45th People’s Park Anniversary: What Now?

by Steed Dropout
April 28, 2014

LAST GASPS FROM BERKELEY RADS?

Photo by Ted Friedman.

Those shouts and exhortations you could have heard at a pre-anniversary (45th) People’s Park forum, Saturday, entitled “What is to Be Done Now,” could be radical…or Berkeley radicals’ last gasp.

A 45th park anniversary celebration would follow, Sunday.

According to those who addressed the forum audience of Berkeley rads on what now?,
there is government plot after government plot aimed at us and we must fight back. Authority, bad; opposition good.

Read the sign. Photo by Ted Friedman.

“Stop driving. Stop smoking.”

One speaker, who zeroed in on People’s Park complained about sexual assaults in the park and park violence (“even the concept of peace can be violent”). Enlisting community support, she asked “what are you going to do about it?” And we must be “a culture of accountability.”

Only hours before the forum, a homeless man was assaulted for interfering when a park ruffian denounced a sandwich from a church group. “Why do you serve such crap?” the ruffian, reportedly, snarled, hurling the sandwich to the ground.The kids from the food giveaway were discouraged and their advisor told me he might not bring his group back.

Disappointed food-givers. Photo by Ted Friedman.

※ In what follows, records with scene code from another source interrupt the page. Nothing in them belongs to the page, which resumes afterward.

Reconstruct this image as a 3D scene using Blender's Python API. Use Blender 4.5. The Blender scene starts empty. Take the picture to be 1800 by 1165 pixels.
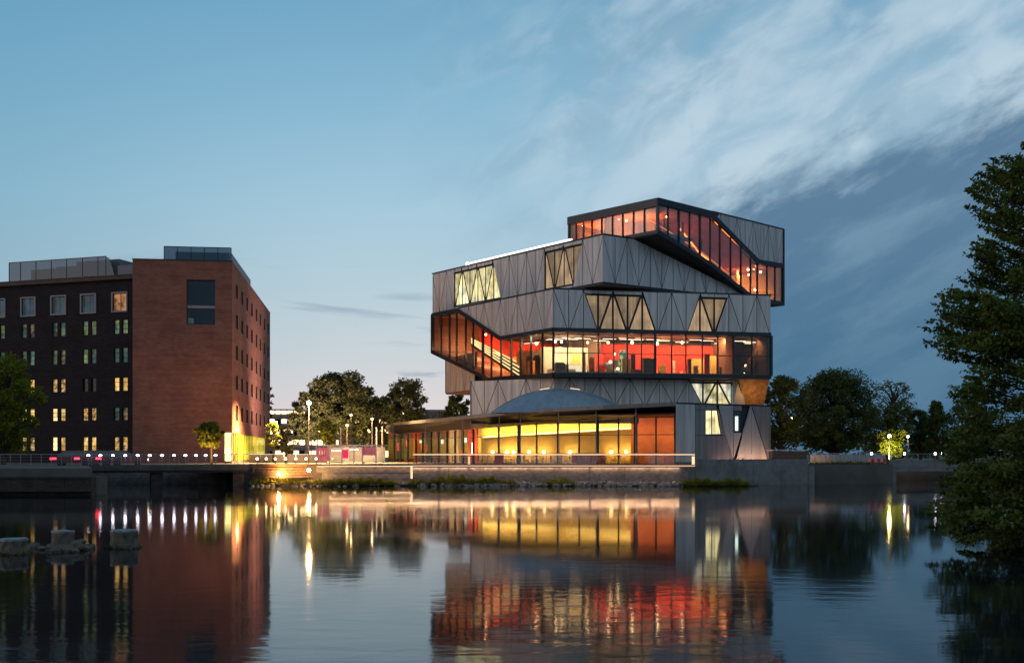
import bpy, math, random
import numpy as np
from mathutils import Vector
sc = bpy.context.scene
col = sc.collection
R = math.radians
# ------------------------------------------------------------ camera
F, CX, HY, EYE = 1900.0, 900.0, 798.0, 2.9
cam_d = bpy.data.cameras.new('camera'); cam = bpy.data.objects.new('camera', cam_d); col.objects.link(cam)
cam.location = (0, 0, EYE); cam.rotation_euler = (R(90), 0, 0)
cam_d.sensor_width = 36; cam_d.lens = 36 * F / 1800; cam_d.shift_y = (HY - 582.5) / 1800
cam_d.clip_start = .1; cam_d.clip_end = 8000
sc.camera = cam
sc.view_settings.view_transform = 'Standard'; sc.view_settings.look = 'None'
sc.view_settings.gamma = 1; sc.view_settings.exposure = 0
sc.view_settings.use_curve_mapping = False
sc.cycles.use_denoising = True
sc.cycles.sample_clamp_indirect = 6
sc.cycles.sample_clamp_direct = 0
sc.cycles.max_bounces = 8; sc.cycles.transparent_max_bounces = 24
sc.cycles.caustics_reflective = False; sc.cycles.caustics_refractive = False

# ------------------------------------------------------------ node expression helper
class NT:
    def __init__(s, tree): s.t = tree; s.n = tree.nodes; s.l = tree.links
    def node(s, typ, **kw):
        nd = s.n.new(typ)
        for k, v in kw.items(): setattr(nd, k, v)
        return nd
    def put(s, sock, v):
        if hasattr(v, 'is_output'): s.l.new(v, sock)
        elif v is not None: sock.default_value = v
    def m(s, op, a, b=None, c=None, clamp=False):
        nd = s.n.new('ShaderNodeMath'); nd.operation = op; nd.use_clamp = clamp
        s.put(nd.inputs[0], a)
        if b is not None: s.put(nd.inputs[1], b)
        if c is not None: s.put(nd.inputs[2], c)
        return nd.outputs[0]
    def smooth(s, v, a, b, o0=0.0, o1=1.0):
        nd = s.n.new('ShaderNodeMapRange'); nd.interpolation_type = 'SMOOTHSTEP'
        s.put(nd.inputs[0], v); nd.inputs[1].default_value = a; nd.inputs[2].default_value = b
        nd.inputs[3].default_value = o0; nd.inputs[4].default_value = o1
        return nd.outputs[0]
    def mix(s, f, a, b, typ='MIX'):
        nd = s.n.new('ShaderNodeMix'); nd.data_type = 'RGBA'; nd.blend_type = typ
        s.put(nd.inputs[0], f)
        for sock, v in ((nd.inputs[6], a), (nd.inputs[7], b)):
            if isinstance(v, tuple) and len(v) == 3: v = v + (1,)
            s.put(sock, v)
        return nd.outputs[2]
    def ramp(s, f, stops, interp='EASE'):
        nd = s.n.new('ShaderNodeValToRGB'); cr = nd.color_ramp; cr.interpolation = interp
        while len(cr.elements) < len(stops): cr.elements.new(.5)
        for e, (p, c) in zip(cr.elements, stops):
            e.position = p; e.color = (c if isinstance(c, tuple) else (c, c, c))[:3] + (1,)
        s.put(nd.inputs[0], f); return nd.outputs[0]
    def vec(s, x, y, z):
        nd = s.n.new('ShaderNodeCombineXYZ'); s.put(nd.inputs[0], x); s.put(nd.inputs[1], y); s.put(nd.inputs[2], z)
        return nd.outputs[0]
    def noise(s, v, scale, detail=4, rough=.55, dist=0.0):
        nd = s.n.new('ShaderNodeTexNoise'); s.put(nd.inputs['Vector'], v)
        nd.inputs['Scale'].default_value = scale; nd.inputs['Detail'].default_value = detail
        nd.inputs['Roughness'].default_value = rough; nd.inputs['Distortion'].default_value = dist
        return nd.outputs[0]
    def sep(s, v):
        nd = s.n.new('ShaderNodeSeparateXYZ'); s.put(nd.inputs[0], v); return nd.outputs

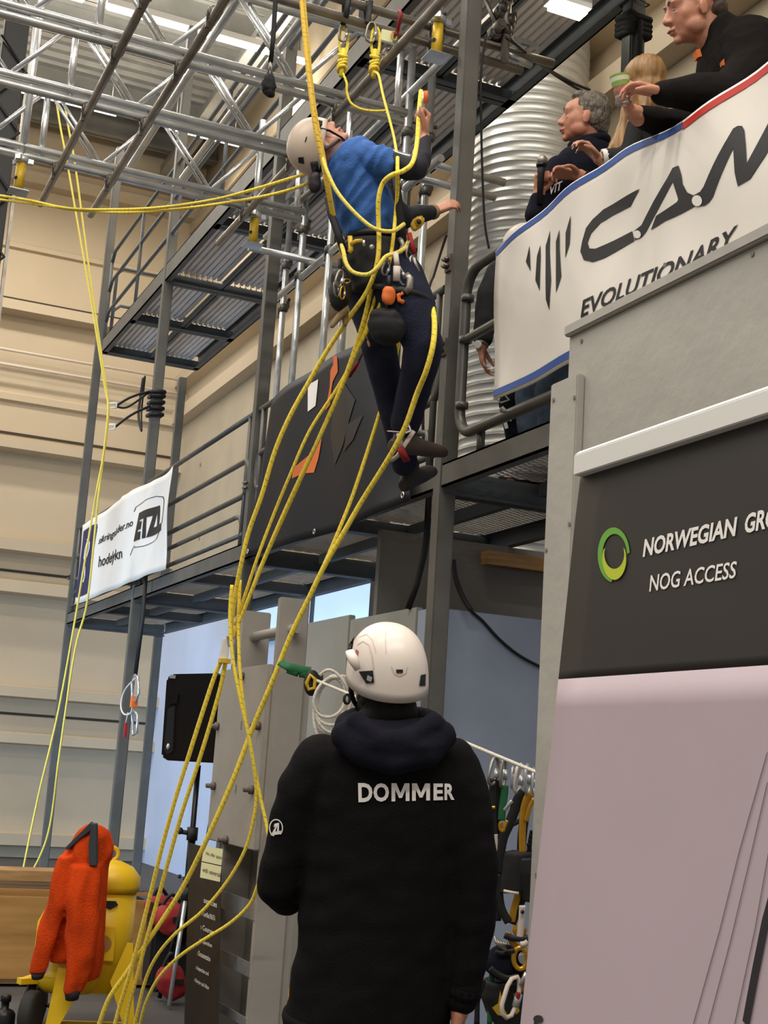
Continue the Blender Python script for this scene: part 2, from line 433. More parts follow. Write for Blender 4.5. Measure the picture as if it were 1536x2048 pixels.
# lower walkway: edge beams, cross beams, mesh panels
lw = thing('lower_walkway', 'lower grey steel walkway with expanded mesh floor, running along the gallery', 'walkway', (FX, 9, 2.87))
def chan(y0, y1, x, z0, z1, d):
    return MB().box((x, y0, z0), (x + d * .012, y1, z1)).box((x, y0, z0), (x + d * .06, y1, z0 + .01)).box((x, y0, z1 - .01), (x + d * .06, y1, z1))
ys = PY + [2.93, -1.0]
for i in range(len(ys) - 1):
    a, b = ys[i + 1], ys[i] - .09
    chan(a, b, FX + .005, 2.87, 2.99, 1).build('edge_beam', 'steel', lw)
    chan(a, b, 4.0, 2.87, 2.99, -1).build('edge_beam', 'darksteel', lw)
    for yy, big in ((ys[i] - .05, 1), ((a + b) / 2, 0)):
        cb = MB().box((FX + .02, yy - .006, 2.84 if big else 2.88), (3.99, yy + .006, 2.97)).box((FX + .02, yy - .05, 2.84 if big else 2.88), (3.99, yy + .05, 2.85 if big else 2.89))
        cb = cb.build('cross_beam', 'darksteel', lw)
        if big:
            for xx in (2.98, 3.04, 3.80, 3.86):
                for zz in (2.89, 2.93): MB().lathe([(.011, 0), (.011, .018), (.006, .02)], (xx, yy - .012, zz), (0, -1, 0), 6).build('bolt', 'bolt', cb)
    for (p0, p1) in ((a + .04, (a + b) / 2 - .03), ((a + b) / 2 + .03, b)):
        g = MB()
        st = .045; L_ = p1 - p0; W_ = 1.04
        k = -int(W_ / st)
        for k in range(-int(W_ / .06) - 1, int(L_ / st) + 1):
            for sg in (1, -1):
                y0 = p0 + k * st; ya, yb_ = y0, y0 + W_ * .55
                xa, xb = (2.9, 2.9 + W_) if sg > 0 else (2.9 + W_, 2.9)
                ta = max(0, (p0 - ya) / (yb_ - ya)); tb = min(1, (p1 - ya) / (yb_ - ya))
                if tb <= ta: continue
                g.bar((xa + (xb - xa) * ta, ya + (yb_ - ya) * ta, 2.975), (xa + (xb - xa) * tb, ya + (yb_ - ya) * tb, 2.975), .009, .006)
        g.build('mesh_panel', 'mesh', lw)
    cm = MB().box((3.42, a, 2.9), (3.46, b, 2.97)); cm.build('stringer', 'darksteel', lw)

def rtube(y0, y1, z0, z1, x=FX + .03, r=.021, rad=.09, left=True, right=True):
    pts = []
    def arc(cy, cz, a0, a1):
        return [(x, cy + rad * cos(a0 + (a1 - a0) * i / 6), cz + rad * sin(a0 + (a1 - a0) * i / 6)) for i in range(7)]
    pts = [*arc(y1 - rad, z1 - rad, pi / 2, 0), *arc(y1 - rad, z0 + rad, 0, -pi / 2), *arc(y0 + rad, z0 + rad, -pi / 2, -pi), *arc(y0 + rad, z1 - rad, pi, pi / 2)]
    return MB().tube(pts, r, 10, closed=True)
def railing(y0, y1, label, lows=True):
    t = thing('railing', label, 'railing', (FX + .03, (y0 + y1) / 2, 2.99), 'railings of the lower walkway')
    x = FX + .03
    MB().tube([(x, y0 - .02, 3.95), (x, y1 + .02, 3.95)], .021, 10).build('handrail', 'rail', t)
    rtube(y0, y1, 3.36, 3.62).build('rail_frame', 'rail', t)
    for yy in (y0 + .05, y1 - .05): MB().tube([(x, yy, 2.98), (x, yy, 3.95)], .018, 10).build('upright', 'rail', t)
    MB().tube([(x, y0 + .06, 2.98), (x, y0 + .06, 3.14), (x, y0 + .1, 3.2), (x, y0 + .2, 3.22), (x, y1 - .2, 3.22), (x, y1 - .1, 3.2), (x, y1 - .06, 3.14), (x, y1 - .06, 2.98)], .018, 10).build('mid_rail', 'rail', t)
    MB().tube([(x, y0, 3.07), (x, y1, 3.07)], .018, 10).build('toe_rail', 'rail', t)
    return t
railing(PY[1] + .06, PY[0] - .13, 'grey tube railing behind the folded white banner')
railing(PY[2] + .06, PY[1] - .13, 'grey tube railing with nothing hung on it, between white banner and tarpaulin')
railing(PY[3] + .06, PY[2] - .13, 'grey tube railing mostly hidden by the dark tarpaulin')
# railing with the big banner: one bent tube frame standing a little outside the post
t = thing('railing', 'bent grey tube railing carrying the large white banner', 'railing', (FX + .02, 4, 2.99), 'railings of the lower walkway')
rtube(1.2, 5.80, 3.10, 3.945, FX + .01, .027, .13).build('rail_frame', 'rail', t)
MB().tube([(FX + .01, 5.80, 3.585), (FX + .01, 1.2, 3.585)], .024, 10).build('mid_rail', 'rail', t)
for zz in (3.25, 3.80, 3.585):
    MB().tube([(FX + .01, 5.78, zz - .015), (FX + .01, 5.78, zz + .015)], .032, 10).build('collar', 'rail', t)
for yy in (5.6, 4.4, 2.6): MB().tube([(FX + .03, yy, 2.98), (FX + .03, yy, 3.1)], .02, 10).build('upright', 'rail', t)

# upper walkway
uw = thing('upper_walkway', 'upper grey steel walkway seen from below, with ribbed perforated floor sheets', 'walkway', (FX, 9, 5.93))
ZU = 5.93
for i in range(len(ys) - 1):
    a, b = ys[i + 1], ys[i] - .09
    if i == 0: b = 15.0
    chan(a, b, FX + .005, ZU, ZU + .17, 1).build('edge_beam', 'steel', uw)
    chan(a, b, 4.0, ZU, ZU + .17, -1).build('edge_beam', 'darksteel', uw)
    for yy in (ys[i] - .04 if i else 14.98, (a + b) / 2):
        cb = MB().box((FX + .02, yy - .006, ZU), (3.99, yy + .006, ZU + .1)).box((FX + .02, yy - .06, ZU), (3.99, yy + .06, ZU + .01)).build('cross_beam', 'darksteel', uw)
        for xx in (3.0, 3.06, 3.8, 3.86):
            for dy in (-.03, .03): MB().lathe([(.013, 0), (.013, .014)], (xx, yy + dy, ZU), (0, 0, -1), 6).build('bolt', 'bolt', cb)
    MB().box((3.40, a, ZU + .02), (3.46, b, ZU + .03)).box((3.425, a, ZU + .02), (3.435, b, ZU + .1)).build('stringer', 'darksteel', uw)
    for (p0, p1) in ((a + .02, (a + b) / 2 - .01), ((a + b) / 2 + .01, b)):
        for q0, q1 in ((FX + .07, 3.425), (3.435, 3.94)):
            s = MB(); pr = []; x = q0; zt = ZU + .105
            while x < q1 - .03:
                pr += [(x, zt), (x + .034, zt), (x + .037, zt + .035), (x + .052, zt + .035)]; x += .055
            vs = [(px_, yy, pz) for yy in (p0, p1) for px_, pz in pr]; n = len(pr)
            s.add(vs, [(k, k + 1, n + k + 1, n + k) for k in range(n - 1)])
            sh = s.build('floor_sheet', 'deckplate', uw)
ur = thing('railing', 'dark tube railing along the front of the upper walkway', 'railing', (FX, 11, ZU + .17))
for zz in (6.42, 6.78, 7.14):
    MB().tube([(FX + .03, 15.05, zz - .1), (FX + .03, 14.95, zz), (FX + .03, 6.2, zz)], .02, 8).build('rail', 'darksteel', ur)
for yy in (15.05, 13.6, 10.6, 7.6): MB().tube([(FX + .03, yy, ZU + .1), (FX + .03, yy, 7.14)], .018, 8).build('upright', 'darksteel', ur)
ub = thing('railing', 'dark tube railing closing the far end of the upper walkway', 'railing', (3.4, 15.1, ZU + .17))
for zz in (6.55, 7.0): MB().tube([(FX + .1, 15.08, ZU + .15), (FX + .1, 15.08, zz - .08), (FX + .18, 15.08, zz), (3.95, 15.08, zz)], .02, 8).build('rail', 'darksteel', ub)

# spiral duct
d = MB(); c0 = P(1052, 400, X=4.62); R0 = .43
prof = []; z = 0
while z < CZ:
    prof += [(R0, z), (R0 + .002, z + .03), (R0, z + .062), (R0 + .006, z + .066), (R0 + .006, z + .071), (R0, z + .075)]; z += .075
d.lathe(prof, (4.62, c0.y, 0), (0, 0, 1), 48)
tag(d.build('spiral_duct', 'duct', base=(4.62, c0.y, 0)), 'wide silver spiral duct rising behind the man with the microphone', 'duct')
# ---------------------------------------------------------------- scaffold lattice girders
GZ, GH = 5.3, .43
gn = ['farthest lattice girder, the lowest in view on the left', 'middle lattice girder, above the farthest one', 'nearest lattice girder, the topmost in view']
GY = [8.585, 7.65, 6.88]
for gi, (gy, nm) in enumerate(zip(GY, gn)):
    t = thing('lattice_girder', 'galvanized ' + nm, 'girder', (0, gy, GZ), 'lattice girders over the hall')
    for z in (GZ, GZ + GH):
        MB().tube([(-2, gy, z), (2.95, gy, z)], .0242, 12).build('chord', 'galv', t)
    MB().tube([(-2, gy, GZ - .062), (2.93, gy, GZ - .062)], .0242, 12).build('chord', 'galv', t)
    x = -1.5; up = True
    while x < 2.6:
        xa, xb = x, x + .375
        za, zb = (GZ + .02, GZ + GH - .02) if up else (GZ + GH - .02, GZ + .02)
        if up:
            MB().tube([(xa + .03, gy, za), (xb - .03, gy, zb)], .0155, 8).build('diagonal', 'alu', t)
        else:
            for dx in (-.03, .03): MB().tube([(xa + .03 + dx, gy + dx * .4, za), (xb - .03 + dx, gy + dx * .4, zb)], .0125, 8).build('diagonal', 'alu', t)
        x += .375; up = not up
    for xx in (1.12, 2.9): MB().tube([(xx, gy + .03, GZ - .03), (xx, gy + .03, GZ + GH + .03)], .021, 10).build('upright', 'alu', t)
def clamp(mb, c, a=(1, 0, 0), b=(0, 1, 0)):
    for ax in (a, b): mb.lathe([(.032, -.026), (.038, -.02), (.038, .02), (.032, .026)], c, ax, 12)
    mb.cbox(V(c) + V((.03, .0, .035)), (.03, .03, .05)); mb.lathe([(.008, 0), (.008, .05), (.014, .05), (.014, .065)], V(c) + V((.03, .01, .03)), (.3, 0, 1), 6)
    mb.cbox(V(c) + V((-.02, .03, -.045)), (.02, .02, .05))
for i, (xx, lb) in enumerate(((1.23, 'leftmost dark tube crossing under the lattice girders'), (1.58, 'second dark tube crossing under the lattice girders'), (2.52, 'dark tube crossing under the girders behind the climbing helmet'))):
    t = thing('scaffold_tube', lb, 'tube', (xx, 7.5, GZ - .11), 'cross tubes of the girder grid')
    MB().tube([(xx, 4.9 if xx > 2 else 5.4, GZ - .115), (xx, 9.2, GZ - .115)], .0242, 12).build('tube', 'dullgalv', t)
    for gy in GY:
        m = MB(); clamp(m, (xx, gy, GZ - .09)); m.build('coupler', 'coupler', t)
    m = MB(); clamp(m, (xx, 6.26, GZ - .09)); m.build('coupler', 'coupler', t)
for i, (xx, lb) in enumerate(((1.9, 'bright tube lying on top of the girders, left one'), (2.3, 'bright tube lying on top of the girders, right one'))):
    t = MB().tube([(xx, 5.2, GZ + GH + .06), (xx, 9.6, GZ + GH + .06)], .0242, 12).build('scaffold_tube', 'galv', base=(xx, 7.5, GZ + GH))
    tag(t, lb, 'tube', 'tubes on top of the girders')
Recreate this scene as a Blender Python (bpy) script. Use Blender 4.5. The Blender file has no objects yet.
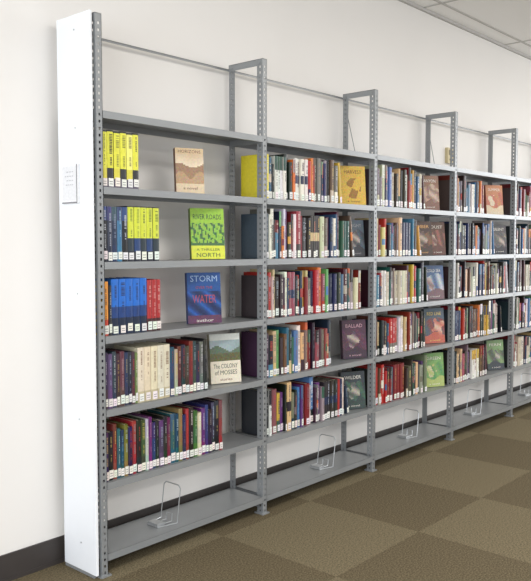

That’s when Curtis Harris, 57, intervened. “Why do you berate them?” Harris told me he asked just before he was hit in the head. Harris, a former Oakland Raider Defensive Back, knows pain; he survived a football injury that left him paralyzed from the waist down for more than a year. After a series of strokes, he is not the same, he said.

Homeless man who intervened. Photo by Ted Friedman.

ONLY IN PEOPLE’S PARK

As incredible as what happened to Harris may seem, worse has happened in the park.
Most park founders, those who fought police over the park in 1969 are horrified and disgusted, they have told me, over what the park has become, if not movement politics as well.

One park founder is a supporter, but this founder is special. Seth Rosenfeld, who extensively researched People’s Park for his latest book puts it this way: “The park was Mike Delacour’s idea.” For Delacour the park is still a way of life. He built an unauthorized free-clothes box, Sunday, with his grand kids. The box was gone Monday.
“That was fast,” he emailed.

Breaking a law. Photo by Ted Friedman.
First Free-Box Customer. Photo by Ted Friedman.

Michael Diehl, event organizer, Sunday, has been a park loyalist, as have been a too-long list. Diehl appealed, Saturday, for smoke-free air in the park Sunday, to honor Carol Denney, a park activist, who has lobbied the university for years to ban smoking in the park. Would the air clear for Denney or would she leave out of asphyxiation?

NOTES: LET THE ANNIVERSARY BEGIN

The event was preceded by a light rain.

'Chuckles' in the rain. Photo by Ted Friedman.

When Berkeley folksinger Carol Denney arrived for her set in the park, she was making her first appearance since four years ago, she told me, when the smoke drove her away. Denney’s fans asked nearby smokers to stop and they did.

Denney about to appear. Photo by Ted Friedman.

Two Cal cops stopped to socialize with Delacour. “We’re staying away.” one cop told me. Two years ago, cops were caught up in a farce involving a nude man and a park crowd, which encircled the man to protect him from cops.

There were no incidents this year, according to a university employee. However, I saw an agitated man arguing with himself and another beating up the fountain alongside the People’s Park restrooms. This is hardly noticed.

Beating a fountain. Photo by Ted Friedman.

Hate Man who was scheduled to address his many fans, was attacked by his own bowels, he told me. “Blind Jimmy, who was emcee-ing,” called out by mike to Hate Camp, “we all hate you.” It is not true, Hate told me, “that I replied, I hear that,” (as he always responds), as it had been rumored.


These views do not represent, let alone resemble, those of publications in which my work appears.